The second-biggest issue I have with “slice-of-life” in that sense is that it masks what lies beneath the mechanism that makes you go and call something a slice-of-life anime. Instead, people focus on the legalistic definition.  That is its sin. By doing so it makes people run in circles thinking what show is or is not a slice-of-life, but not thinking about the simple elements that evoke the feeling. Being a metaphor means it isn’t a legal, rational cause-effect concept; it’s closer to art and feeling, if you know what I mean. I mean, more people should be using and studying terms like “wabi sabi” or “mono no aware” because they are genuine JP lit/art crit terms that have a lot written for them, if they want to to do real crit. Instead we have kids jerking off to “slice of life.” It’s like reinventing the wheel wrong (and that is the biggest problem I have with the term).

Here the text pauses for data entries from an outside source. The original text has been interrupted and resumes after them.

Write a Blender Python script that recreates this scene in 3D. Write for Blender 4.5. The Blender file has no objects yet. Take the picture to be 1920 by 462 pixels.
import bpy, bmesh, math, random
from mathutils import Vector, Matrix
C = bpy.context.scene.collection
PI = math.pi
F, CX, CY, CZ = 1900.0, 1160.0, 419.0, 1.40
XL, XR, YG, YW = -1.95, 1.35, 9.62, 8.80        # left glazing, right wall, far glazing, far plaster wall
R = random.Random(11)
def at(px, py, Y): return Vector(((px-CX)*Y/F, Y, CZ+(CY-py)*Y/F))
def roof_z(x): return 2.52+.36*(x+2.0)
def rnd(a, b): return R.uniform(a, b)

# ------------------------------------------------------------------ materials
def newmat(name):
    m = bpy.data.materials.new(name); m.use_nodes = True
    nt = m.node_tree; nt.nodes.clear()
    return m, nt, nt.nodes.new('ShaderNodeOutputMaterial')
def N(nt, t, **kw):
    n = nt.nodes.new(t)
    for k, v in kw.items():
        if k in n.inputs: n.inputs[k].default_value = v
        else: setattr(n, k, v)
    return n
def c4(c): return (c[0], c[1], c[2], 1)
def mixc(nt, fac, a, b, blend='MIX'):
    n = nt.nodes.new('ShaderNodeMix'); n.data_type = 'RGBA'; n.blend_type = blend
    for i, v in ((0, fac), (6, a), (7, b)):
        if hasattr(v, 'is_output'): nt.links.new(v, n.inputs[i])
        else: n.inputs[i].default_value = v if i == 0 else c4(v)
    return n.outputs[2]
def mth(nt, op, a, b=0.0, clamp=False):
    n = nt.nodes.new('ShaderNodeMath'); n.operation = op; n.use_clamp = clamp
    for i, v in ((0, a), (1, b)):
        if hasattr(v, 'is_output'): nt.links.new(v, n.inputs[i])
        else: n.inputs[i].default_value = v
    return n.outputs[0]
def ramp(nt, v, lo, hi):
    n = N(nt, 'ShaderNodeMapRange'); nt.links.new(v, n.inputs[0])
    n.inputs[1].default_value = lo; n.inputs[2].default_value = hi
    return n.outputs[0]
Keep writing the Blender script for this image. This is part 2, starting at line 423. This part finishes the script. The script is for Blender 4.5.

At the very least, I’d rather brand stuff by terms like “iyashikei” or “kuukikei”  because at least those terms are prescriptive and not some kind of vague metaphor, if we must use some otaku terms.

Unlike a zombie, however, I can’t point a gun at a figure of speech and shoot it (again and again) dead (again and again). All I can do is rage quietly at my inability to translate all this fandom academia from Japan, who’s been at this for longer than we have and have a more mature framework.